Tuesday, April 23, 2024

Cambridge Rindge & Latin School dancers perform in 2007. Electives such as dance were cited by Boston magazine as a reason Cambridge’s high school has risen to among the best in the state, but some in the city haven’t perceived the change, officials said Tuesday. (Photo: Margaret Hart)

Even while celebrating successes at Cambridge’s high school, district officials at a Tuesday meeting of the School Committee were forced to describe how they planned to fight its persistent negative image.

Mayor David Maher said a meeting with city real estate agents would be held so they could hear of improvements at the Cambridge Rindge & Latin School, while Principal Chris Saheed said a “homecoming” was planned to the share the same information with graduates and residents.

The homecoming event would take place a year from September, but Saheed said volunteers are already being sought — on the assumption there will still be a need to publicize the school’s turnaround.

“Myths die very hard in the community, and perceptions people have held about the high school persist,” Saheed said during a year-end presentation to the committee. “Not everyone reads Boston magazine and sees us in the list of the best high schools in the state.”

The event is being planned at monthly meetings led by Francis Duehay, the 30-year city councillor, three-term mayor and Cambridge Health Alliance trustee, Saheed said.

The current mayor, Maher, was matching those efforts to correct “outdated information,” he said, and had spoken with Superintendent Jeffrey Young that morning about gathering real estate brokers and school officials for a meeting. “It’s just the chitter-chatter of the city. People form an opinion on which they may have been informed 15 years ago,” Maher said.

It was only seven years ago that the school was placed on probation by the New England Association of Schools and Colleges, the agency that accredits institutions after confirming they conform to such standards as class size, campus quality, test scores and mission statement. It was only one example of bad publicity for the high school, which still suffers from a districtwide achievement gap cited frequently as troubling by district officials and committee members.

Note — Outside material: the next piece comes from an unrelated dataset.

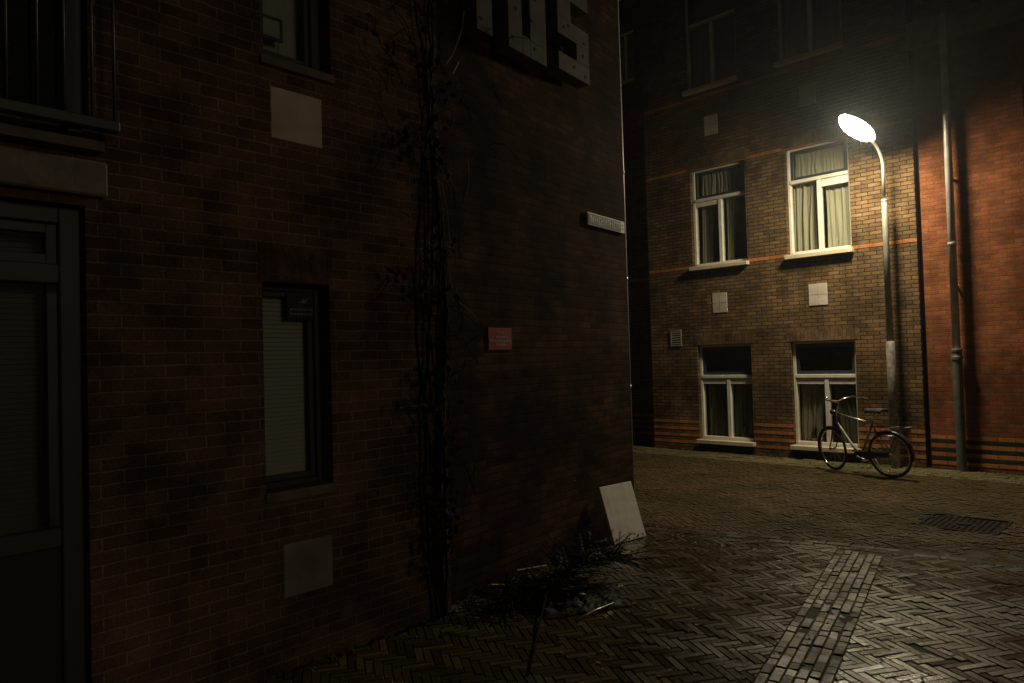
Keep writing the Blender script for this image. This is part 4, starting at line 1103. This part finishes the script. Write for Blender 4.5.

But those members were cheering Saheed and his staff for what he’d accomplished since his hiring in December 2006, contributing to what the superintendent at the time, Thomas Fowler-Finn, called “an amazing transformation in recent years.”

“A huge credit to you and your staff”

The 2010 graduation rate was “the highest ever,” school attendance was at 95 percent and in terms of awards and recognition for students and the school, there were “too many to mention,” all while the school was under construction and forced to coordinate between two campuses, Saheed said Tuesday. In addition, the school added courses in Arabic and members of the community raised enough money to send students on trips to France, Turkey, the Dominican Republic and Cambodia. Students organized assemblies and led eighth-graders on tours of their future campus.

As of Wednesday, the presentation had not been posted online.

The committee’s vice chairman, Marc McGovern, noted also to Saheed that hearing his first annual report on the high school as a committee member, in 2003, “the number of students who passed the MCAS but did not pass our own requirements for graduation was pretty significant, and now it’s minimal. That’s a huge credit to you and your staff. And the number of students who are at risk for not graduating at all is so much lower than it was just [a few years ago].”

There were still mysteries in test scores to be probed, Saheed admitted to committee member Alice Turkel when she asked about drops in some SAT scores, including a 16-point drop in math over five years.

“We are trying hard to figure this out as well,” Saheed said. “We’re not quite sure what explains the data here that you’re referring to. But overall what we’re seeing is that our scores are definitely on an upward trend.”

To correct the SAT problem, he said, more students are taking the PSAT so they are familiar with the format of the standardized test, which many colleges use to help select between applicants.

Still, Turkel called the high school “the most phenomenal place on Earth,” and other committee members were not far behind in hyperbole.

It was Nancy Tauber, though, who spoke of an encounter with a real estate agent last weekend that seemed strong justification for the meeting Maher planned.

“She mentioned that one of the biggest challenges to selling houses in Cambridge was the schools,” Tauber said, referring to the real estate agent. “I said, ‘Oh, is it because there’s neighborhood schools and you don’t know which school to go to?’ ‘No, it’s just the schools.’ She definitely had this perception about the schools not being good enough. And a lot of the things she was referring to are things that went on many, many years ago.”

This post will be updated when the year-end presentation is available.